Sidney is easily the most wasted character of all in Babylon, however, hands down. During a pivotal scene in his brief character arc, he arguably suffers the worst indignation of all of Babylon’s protagonists by being forced to make a near-impossible choice, and as a fellow POC I thought the impact would affect me far more than it actually did. But in the end, the power of that scene’s shock value quickly waned because up until that moment, Sidney’s rise to fame had been otherwise frictionless. In fact, the most extreme form of racism that he’d encountered on screen previously were the ignorant but mostly harmless questions from high-society types at parties.

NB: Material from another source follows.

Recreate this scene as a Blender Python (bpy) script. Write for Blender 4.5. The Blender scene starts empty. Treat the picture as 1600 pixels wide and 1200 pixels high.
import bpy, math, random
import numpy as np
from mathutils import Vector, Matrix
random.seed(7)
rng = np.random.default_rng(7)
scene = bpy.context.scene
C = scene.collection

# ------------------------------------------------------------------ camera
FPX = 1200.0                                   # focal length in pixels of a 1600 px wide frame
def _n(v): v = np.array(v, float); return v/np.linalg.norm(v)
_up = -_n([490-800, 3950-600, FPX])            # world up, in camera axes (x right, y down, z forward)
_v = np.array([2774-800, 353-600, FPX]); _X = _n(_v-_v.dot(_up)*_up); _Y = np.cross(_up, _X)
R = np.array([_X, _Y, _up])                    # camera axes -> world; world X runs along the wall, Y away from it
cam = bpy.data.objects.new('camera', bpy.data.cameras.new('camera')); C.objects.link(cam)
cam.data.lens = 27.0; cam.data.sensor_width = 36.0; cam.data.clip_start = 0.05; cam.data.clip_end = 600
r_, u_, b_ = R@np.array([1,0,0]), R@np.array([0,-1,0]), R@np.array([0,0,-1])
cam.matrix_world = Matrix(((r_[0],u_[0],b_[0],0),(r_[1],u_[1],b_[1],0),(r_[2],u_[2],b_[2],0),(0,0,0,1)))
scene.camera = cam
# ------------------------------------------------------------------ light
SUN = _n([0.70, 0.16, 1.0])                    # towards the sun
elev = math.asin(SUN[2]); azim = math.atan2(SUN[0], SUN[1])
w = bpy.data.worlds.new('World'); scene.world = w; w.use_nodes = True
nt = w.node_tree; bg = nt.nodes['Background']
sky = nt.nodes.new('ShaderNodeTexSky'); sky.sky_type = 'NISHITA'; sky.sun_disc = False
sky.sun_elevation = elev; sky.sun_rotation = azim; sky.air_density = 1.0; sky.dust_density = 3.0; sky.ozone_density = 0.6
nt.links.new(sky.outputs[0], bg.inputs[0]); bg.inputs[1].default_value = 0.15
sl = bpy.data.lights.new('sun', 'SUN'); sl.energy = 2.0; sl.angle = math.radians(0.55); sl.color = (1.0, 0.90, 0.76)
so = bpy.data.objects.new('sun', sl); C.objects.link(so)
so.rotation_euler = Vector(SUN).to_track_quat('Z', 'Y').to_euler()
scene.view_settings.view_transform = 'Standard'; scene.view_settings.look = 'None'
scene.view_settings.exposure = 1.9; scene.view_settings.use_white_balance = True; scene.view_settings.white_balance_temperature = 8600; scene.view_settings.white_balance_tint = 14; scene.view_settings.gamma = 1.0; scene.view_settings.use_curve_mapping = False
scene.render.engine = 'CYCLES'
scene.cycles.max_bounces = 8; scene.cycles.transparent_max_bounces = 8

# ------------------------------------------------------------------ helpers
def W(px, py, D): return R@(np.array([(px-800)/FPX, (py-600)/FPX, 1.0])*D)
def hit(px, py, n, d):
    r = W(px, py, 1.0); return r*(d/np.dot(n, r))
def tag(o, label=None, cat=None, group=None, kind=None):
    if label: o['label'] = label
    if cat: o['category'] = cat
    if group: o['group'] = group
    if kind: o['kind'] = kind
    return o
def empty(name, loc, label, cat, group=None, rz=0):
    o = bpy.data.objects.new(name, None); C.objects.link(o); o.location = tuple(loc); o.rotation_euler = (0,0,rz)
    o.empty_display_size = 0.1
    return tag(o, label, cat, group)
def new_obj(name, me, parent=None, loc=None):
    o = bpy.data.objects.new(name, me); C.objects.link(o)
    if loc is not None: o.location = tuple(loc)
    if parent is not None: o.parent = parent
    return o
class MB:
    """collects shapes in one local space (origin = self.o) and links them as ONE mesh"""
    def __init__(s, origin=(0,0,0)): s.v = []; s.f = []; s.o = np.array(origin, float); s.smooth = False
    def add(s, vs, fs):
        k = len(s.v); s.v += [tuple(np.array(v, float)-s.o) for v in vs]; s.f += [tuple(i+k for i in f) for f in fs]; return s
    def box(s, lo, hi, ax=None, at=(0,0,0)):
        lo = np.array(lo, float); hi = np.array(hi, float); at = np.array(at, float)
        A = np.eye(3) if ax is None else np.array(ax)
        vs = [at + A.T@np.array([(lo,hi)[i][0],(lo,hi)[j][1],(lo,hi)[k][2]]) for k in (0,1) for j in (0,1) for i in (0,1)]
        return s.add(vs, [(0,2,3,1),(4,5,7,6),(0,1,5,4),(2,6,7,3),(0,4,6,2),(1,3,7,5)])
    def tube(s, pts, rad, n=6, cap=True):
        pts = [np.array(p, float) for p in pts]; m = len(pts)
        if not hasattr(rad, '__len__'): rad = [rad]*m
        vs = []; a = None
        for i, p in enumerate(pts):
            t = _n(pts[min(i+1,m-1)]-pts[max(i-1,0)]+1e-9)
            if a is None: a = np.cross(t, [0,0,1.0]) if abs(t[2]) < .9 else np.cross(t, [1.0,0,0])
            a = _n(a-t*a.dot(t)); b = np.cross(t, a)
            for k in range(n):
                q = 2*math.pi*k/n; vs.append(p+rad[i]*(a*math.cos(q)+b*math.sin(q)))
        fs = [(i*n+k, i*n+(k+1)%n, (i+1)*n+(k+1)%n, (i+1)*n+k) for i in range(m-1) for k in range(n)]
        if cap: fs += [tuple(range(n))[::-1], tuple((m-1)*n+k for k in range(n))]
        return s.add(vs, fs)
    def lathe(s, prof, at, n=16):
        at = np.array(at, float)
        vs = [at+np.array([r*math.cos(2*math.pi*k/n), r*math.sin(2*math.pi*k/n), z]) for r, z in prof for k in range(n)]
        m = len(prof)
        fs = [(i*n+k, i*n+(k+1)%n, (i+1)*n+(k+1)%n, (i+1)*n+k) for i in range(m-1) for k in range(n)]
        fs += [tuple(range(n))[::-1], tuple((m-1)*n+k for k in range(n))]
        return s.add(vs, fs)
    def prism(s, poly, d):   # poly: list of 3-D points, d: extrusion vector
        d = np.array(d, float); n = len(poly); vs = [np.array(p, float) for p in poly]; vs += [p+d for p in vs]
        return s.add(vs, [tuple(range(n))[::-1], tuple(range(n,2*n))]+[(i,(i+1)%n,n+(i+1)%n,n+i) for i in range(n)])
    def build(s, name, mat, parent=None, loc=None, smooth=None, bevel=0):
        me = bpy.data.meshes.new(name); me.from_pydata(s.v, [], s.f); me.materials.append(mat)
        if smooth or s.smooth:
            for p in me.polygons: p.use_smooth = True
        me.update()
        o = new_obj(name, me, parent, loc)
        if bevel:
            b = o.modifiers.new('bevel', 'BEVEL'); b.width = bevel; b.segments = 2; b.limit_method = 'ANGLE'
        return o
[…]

Even when Sidney is asked to make the choice, the request comes directly from Manny, also a POC, who actually believes he is looking out for Sidney and the rest of his crew. When the facts are laid out it quickly becomes clear that for honorable people like them, there was never a real choice at all.

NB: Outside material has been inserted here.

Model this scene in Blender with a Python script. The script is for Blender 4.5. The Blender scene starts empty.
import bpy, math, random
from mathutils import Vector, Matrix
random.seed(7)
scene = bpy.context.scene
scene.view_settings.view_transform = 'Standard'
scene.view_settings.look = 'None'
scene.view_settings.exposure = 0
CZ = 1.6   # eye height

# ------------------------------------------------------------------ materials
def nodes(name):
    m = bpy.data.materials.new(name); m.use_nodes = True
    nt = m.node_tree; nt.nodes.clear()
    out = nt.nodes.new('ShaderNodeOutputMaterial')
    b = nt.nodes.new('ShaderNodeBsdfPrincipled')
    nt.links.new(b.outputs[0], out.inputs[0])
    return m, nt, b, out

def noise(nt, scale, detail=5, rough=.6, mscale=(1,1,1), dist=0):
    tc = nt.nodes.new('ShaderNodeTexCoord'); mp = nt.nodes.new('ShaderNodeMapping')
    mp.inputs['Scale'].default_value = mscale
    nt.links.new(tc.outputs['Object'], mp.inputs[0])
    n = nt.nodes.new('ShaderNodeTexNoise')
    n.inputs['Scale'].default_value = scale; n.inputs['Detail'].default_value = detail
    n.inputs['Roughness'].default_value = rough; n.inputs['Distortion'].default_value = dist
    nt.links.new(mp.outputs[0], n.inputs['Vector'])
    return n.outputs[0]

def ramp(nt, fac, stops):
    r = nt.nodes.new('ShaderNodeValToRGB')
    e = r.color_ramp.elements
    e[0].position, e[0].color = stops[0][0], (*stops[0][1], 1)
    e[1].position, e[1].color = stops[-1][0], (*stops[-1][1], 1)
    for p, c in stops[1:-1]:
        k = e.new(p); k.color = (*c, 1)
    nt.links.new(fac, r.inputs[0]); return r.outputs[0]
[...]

In the end, Babylon is a film that regrettably squanders much of its potential runtime with over-indulgence. There’s far too little character development, and too much of just about everything else, including an tediously overlong, highly unnecessary “diversion” in the third act involving Tobey Maguire, as well as celebratory ending montage that embarrassingly overreaches, drawing in footage not just from other films that directly inspired Babylon (e.g. Singing in the Rain), but also other iconic movies that have nothing to do with it at all (e.g. James Cameron’s Avatar).
The above would be far more forgivable if its characters were actually sympathetic and their actions matched their motivations. There’s no mistaking that Brad, Margot, Diego, Li Jun, Jovan are all beautiful and immensely talented people that can easily carry a film, but if the audience can’t relate with them, then it’s all BABEL.